André Delvaux a mis en scène un personnage réellement musicien pour que compte l’écoute de divers morceaux de musique : de la musique classique, mais aussi des comptines( celle que Julien entend chanter par la petite fille de sa logeuse avant de quitter Paris), des énumérations de noms propres faites avec Jacques autrefois, qui scellaient leur amitié , de la musique populaire( Julien la jouait dans les cinémas) qui les sépare, Julien étant seul à l’aimer..
 Toutes ces musiques, outre les nombreux flash-back, nous renseignent sur les pensées de Julien davantage qu’une voix off.
Ce choix témoigne de la volonté du réalisateur de s’affranchir du texte de référence ( la nouvelle de Julien Gracq). Les aller et retour entre les pensées de Julien et  sa situation actuelle sont habilement distribués : la demeure de La Fougeraie, la mystérieuse jeune femme , l’absence de Jacques, prennent  une force obsédante.
 
 
 
 La  présence d'un récit d'apprentissage.

A revoir le film dont la mise en scène est très sophistiquée, on en apprécie toujours autant la beauté plastique mais le charme mystérieux de la première fois s’évapore au profit d’une  nouvelle appréhension du film comme  porteur d’une violence à quoi on n’avait pas prêté attention. D’une violence forte et d’un réalisme imprévu.
Les relations de Julien avec son entourage sont très conflictuelles : presque tous ses souvenirs avec Jacques et Odile se terminent par des scènes ; Julien se voit conspué par Jacques de sacrifier son talent à jouer du piano dans les cinémas ; il accepte  de donner un récital chez les Hausmann, de grands bourgeois qui ont une allure «  clan Verdurin » et repousse les avances de la maîtresse de maison avec un humour froid avant d’envoyer à la tête du maître de maison le verre de champagne qu’il lui tend et les billets de banque ( non dissimulés dans une enveloppe).
C’est une dimension « roman d’éducation » qui   est absente   du récit de  Julien Gracq.
L’ouverture du film nous montre Julien entrer dans l’imprimerie où l’on réalise la revue musicale pour laquelle il travaille et se faire admonester par le directeur de la revue.
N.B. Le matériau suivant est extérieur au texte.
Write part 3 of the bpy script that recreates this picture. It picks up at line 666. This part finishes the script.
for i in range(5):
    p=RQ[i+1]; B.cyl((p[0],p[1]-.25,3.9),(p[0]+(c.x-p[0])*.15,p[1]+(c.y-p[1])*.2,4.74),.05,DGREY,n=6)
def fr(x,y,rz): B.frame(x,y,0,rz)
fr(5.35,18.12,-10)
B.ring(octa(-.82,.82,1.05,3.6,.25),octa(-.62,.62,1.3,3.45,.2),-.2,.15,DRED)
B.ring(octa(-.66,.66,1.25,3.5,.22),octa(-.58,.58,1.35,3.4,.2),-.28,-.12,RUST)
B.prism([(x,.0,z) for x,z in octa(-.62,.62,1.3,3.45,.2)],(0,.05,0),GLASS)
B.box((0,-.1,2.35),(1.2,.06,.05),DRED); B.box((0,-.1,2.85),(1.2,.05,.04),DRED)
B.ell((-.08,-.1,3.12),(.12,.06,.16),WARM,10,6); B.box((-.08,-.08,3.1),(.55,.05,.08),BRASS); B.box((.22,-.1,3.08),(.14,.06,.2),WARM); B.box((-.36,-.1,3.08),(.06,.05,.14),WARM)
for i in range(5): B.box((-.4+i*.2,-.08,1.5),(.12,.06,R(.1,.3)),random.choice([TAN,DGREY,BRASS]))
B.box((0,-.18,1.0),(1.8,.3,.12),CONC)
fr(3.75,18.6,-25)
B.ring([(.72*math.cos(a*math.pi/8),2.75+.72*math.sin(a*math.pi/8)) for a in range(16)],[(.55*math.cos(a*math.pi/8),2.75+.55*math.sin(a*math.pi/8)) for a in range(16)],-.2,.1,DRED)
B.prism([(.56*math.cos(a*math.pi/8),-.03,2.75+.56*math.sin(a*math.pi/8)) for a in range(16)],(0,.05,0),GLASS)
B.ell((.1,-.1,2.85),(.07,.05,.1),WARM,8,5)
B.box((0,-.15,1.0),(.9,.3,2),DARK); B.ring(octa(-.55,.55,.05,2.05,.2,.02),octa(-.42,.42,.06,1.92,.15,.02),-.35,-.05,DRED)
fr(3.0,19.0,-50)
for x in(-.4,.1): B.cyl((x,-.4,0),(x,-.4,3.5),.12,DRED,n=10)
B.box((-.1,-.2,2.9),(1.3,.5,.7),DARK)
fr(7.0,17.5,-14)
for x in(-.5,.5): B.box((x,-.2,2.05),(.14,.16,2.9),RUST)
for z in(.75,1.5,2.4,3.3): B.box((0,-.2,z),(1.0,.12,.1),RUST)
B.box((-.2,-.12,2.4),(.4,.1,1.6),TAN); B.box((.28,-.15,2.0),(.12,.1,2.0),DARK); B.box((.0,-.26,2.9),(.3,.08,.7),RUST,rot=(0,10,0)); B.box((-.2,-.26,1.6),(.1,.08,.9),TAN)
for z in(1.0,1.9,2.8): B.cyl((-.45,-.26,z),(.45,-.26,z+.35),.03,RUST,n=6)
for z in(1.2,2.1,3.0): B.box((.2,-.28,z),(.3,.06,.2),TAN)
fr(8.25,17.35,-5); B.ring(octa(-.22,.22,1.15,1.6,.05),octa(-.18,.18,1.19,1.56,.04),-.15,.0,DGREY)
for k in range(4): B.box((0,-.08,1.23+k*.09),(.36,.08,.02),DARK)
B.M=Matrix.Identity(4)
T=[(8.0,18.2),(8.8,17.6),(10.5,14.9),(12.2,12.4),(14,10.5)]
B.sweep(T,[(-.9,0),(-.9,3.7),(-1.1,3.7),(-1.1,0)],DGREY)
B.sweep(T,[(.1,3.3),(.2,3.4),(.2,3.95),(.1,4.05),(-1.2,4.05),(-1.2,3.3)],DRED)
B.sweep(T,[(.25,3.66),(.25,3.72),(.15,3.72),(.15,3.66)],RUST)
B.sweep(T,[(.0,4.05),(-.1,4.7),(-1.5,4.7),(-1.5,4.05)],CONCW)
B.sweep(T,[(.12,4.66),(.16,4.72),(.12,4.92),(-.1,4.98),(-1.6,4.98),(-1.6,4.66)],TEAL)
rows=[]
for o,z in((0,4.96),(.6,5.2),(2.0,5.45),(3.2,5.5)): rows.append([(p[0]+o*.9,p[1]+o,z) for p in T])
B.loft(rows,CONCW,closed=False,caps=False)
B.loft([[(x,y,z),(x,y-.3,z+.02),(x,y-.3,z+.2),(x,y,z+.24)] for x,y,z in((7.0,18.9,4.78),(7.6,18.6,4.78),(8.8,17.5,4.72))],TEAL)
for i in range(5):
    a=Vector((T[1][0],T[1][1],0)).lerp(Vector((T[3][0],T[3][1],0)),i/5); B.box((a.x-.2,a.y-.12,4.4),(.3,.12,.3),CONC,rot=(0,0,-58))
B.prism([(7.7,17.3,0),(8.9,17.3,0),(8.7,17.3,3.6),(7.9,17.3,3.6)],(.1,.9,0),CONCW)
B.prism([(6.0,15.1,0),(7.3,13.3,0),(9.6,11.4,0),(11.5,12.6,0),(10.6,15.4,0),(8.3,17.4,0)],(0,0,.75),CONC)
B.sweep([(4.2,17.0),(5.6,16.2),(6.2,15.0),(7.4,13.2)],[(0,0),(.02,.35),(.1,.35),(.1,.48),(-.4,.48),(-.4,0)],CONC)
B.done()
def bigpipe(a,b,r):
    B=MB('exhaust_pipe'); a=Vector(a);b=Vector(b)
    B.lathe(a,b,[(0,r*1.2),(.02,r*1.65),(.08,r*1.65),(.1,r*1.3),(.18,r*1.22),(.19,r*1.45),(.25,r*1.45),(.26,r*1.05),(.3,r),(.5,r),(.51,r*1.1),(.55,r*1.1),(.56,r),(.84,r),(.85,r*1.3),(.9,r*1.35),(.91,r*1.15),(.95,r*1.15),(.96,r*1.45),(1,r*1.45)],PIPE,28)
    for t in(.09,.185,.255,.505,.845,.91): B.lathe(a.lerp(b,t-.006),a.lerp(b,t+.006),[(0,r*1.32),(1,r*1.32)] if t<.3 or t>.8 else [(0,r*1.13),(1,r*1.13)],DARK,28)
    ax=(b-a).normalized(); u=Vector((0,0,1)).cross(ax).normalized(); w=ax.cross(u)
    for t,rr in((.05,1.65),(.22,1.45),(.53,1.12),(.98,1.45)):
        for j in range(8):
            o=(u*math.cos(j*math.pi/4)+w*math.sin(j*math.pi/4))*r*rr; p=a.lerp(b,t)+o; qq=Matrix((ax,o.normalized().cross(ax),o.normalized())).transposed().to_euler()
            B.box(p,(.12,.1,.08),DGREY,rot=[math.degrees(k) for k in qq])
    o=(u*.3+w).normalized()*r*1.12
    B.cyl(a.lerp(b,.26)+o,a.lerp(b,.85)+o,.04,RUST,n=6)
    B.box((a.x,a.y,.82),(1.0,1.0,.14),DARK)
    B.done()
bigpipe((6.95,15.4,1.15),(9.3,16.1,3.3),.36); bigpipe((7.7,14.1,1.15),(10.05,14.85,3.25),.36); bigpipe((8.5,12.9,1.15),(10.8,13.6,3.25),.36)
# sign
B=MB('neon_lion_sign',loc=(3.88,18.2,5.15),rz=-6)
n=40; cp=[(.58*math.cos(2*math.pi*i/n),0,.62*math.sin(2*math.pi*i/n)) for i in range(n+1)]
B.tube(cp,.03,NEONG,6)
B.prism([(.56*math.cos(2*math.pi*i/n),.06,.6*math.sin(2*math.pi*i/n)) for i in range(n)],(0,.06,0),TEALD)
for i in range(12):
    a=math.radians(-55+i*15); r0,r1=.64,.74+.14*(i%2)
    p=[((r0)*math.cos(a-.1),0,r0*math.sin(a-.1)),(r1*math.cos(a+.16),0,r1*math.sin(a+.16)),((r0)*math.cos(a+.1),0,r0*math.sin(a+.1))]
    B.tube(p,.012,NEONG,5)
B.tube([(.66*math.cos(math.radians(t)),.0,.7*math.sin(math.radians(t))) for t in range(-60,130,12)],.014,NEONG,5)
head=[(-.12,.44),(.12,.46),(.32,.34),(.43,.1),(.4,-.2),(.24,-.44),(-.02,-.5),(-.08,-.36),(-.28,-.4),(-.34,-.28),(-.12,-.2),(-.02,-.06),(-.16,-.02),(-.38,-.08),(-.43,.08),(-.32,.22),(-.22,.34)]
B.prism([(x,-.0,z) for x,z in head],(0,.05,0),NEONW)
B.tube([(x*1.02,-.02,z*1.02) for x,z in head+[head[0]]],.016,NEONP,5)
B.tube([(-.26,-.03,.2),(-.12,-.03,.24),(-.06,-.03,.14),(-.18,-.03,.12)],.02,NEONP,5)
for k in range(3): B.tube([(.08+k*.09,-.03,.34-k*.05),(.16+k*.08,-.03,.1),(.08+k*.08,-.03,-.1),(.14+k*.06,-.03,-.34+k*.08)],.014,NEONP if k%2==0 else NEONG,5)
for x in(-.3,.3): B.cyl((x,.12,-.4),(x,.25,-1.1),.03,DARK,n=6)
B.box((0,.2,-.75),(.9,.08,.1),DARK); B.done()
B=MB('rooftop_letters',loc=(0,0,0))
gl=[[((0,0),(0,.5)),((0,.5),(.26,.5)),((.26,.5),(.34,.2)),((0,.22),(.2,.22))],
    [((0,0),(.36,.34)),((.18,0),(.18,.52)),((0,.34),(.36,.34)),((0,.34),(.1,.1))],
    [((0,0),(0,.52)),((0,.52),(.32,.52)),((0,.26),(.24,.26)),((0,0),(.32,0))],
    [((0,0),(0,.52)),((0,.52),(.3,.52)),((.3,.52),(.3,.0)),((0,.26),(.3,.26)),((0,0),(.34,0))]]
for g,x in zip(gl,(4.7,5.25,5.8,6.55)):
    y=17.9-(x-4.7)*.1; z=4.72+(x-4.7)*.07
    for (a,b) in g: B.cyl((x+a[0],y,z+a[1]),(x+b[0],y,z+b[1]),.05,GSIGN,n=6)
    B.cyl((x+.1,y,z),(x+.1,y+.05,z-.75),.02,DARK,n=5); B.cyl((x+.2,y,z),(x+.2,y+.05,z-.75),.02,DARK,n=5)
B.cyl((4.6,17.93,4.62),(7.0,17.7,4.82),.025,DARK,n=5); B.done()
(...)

Qui lui reproche de ne pas faire la guerre de n’avoir pas d’opinions politiques, de ne pas savoir écrire un article, et de chercher à dévoyer Jacques «  Vraiment monsieur Nueil a le temps de vous voir ? » phrase qui a aussi le mérite d’introduire le premier doute dont on se souviendra par la suite sur le peu de vraisemblance du prétendu rendez-vous.
 
Julien ne participe pas au conflit parce qu’il vient d’un pays neutre mais avec son accent allemand, il ne sait trop pour qui on le prend et doit passer son temps à se justifier de ne pas faire la guerre : comme Jacques s’est engagé avec enthousiasme «  est allé à la guerre comme à une fête » Julien cherche, pour chaque interlocuteur, à se disculper d’être resté là à «  faire de la musique ».   
 Des évocations de Julien  on aurait tort aussi de ne pas relever  les scènes comiques : Odile ( Bulle Ogier) debout avec une assiette pleine de victuailles, tentant vainement de porter quelque aliment à sa bouche tout en relevant d’une main malhabile la bretelle de sa robe décolletée.

 
  Conclusion : 
A la deuxième projection je  perçois moins le « réalisme magique » et davantage de réalisme tout court. Je m’intéresse plus spécialement à l’ambiguïté des personnages et des situations, au comique, et à l’ironie, et  trouve moins étrange l'atmosphère. L’extrait de Fantômas est assez comique. Comment ces vielles histoires pourraient-elles encore nous inquiéter ? Et la façon dont Bulle Ogier raconte les épisodes ( en se trompant) amuse aussi.
Julien est un jeune idéaliste qui doit perdre ses illusions, il évoque presque autant Julien Sorel que Julien Gracq.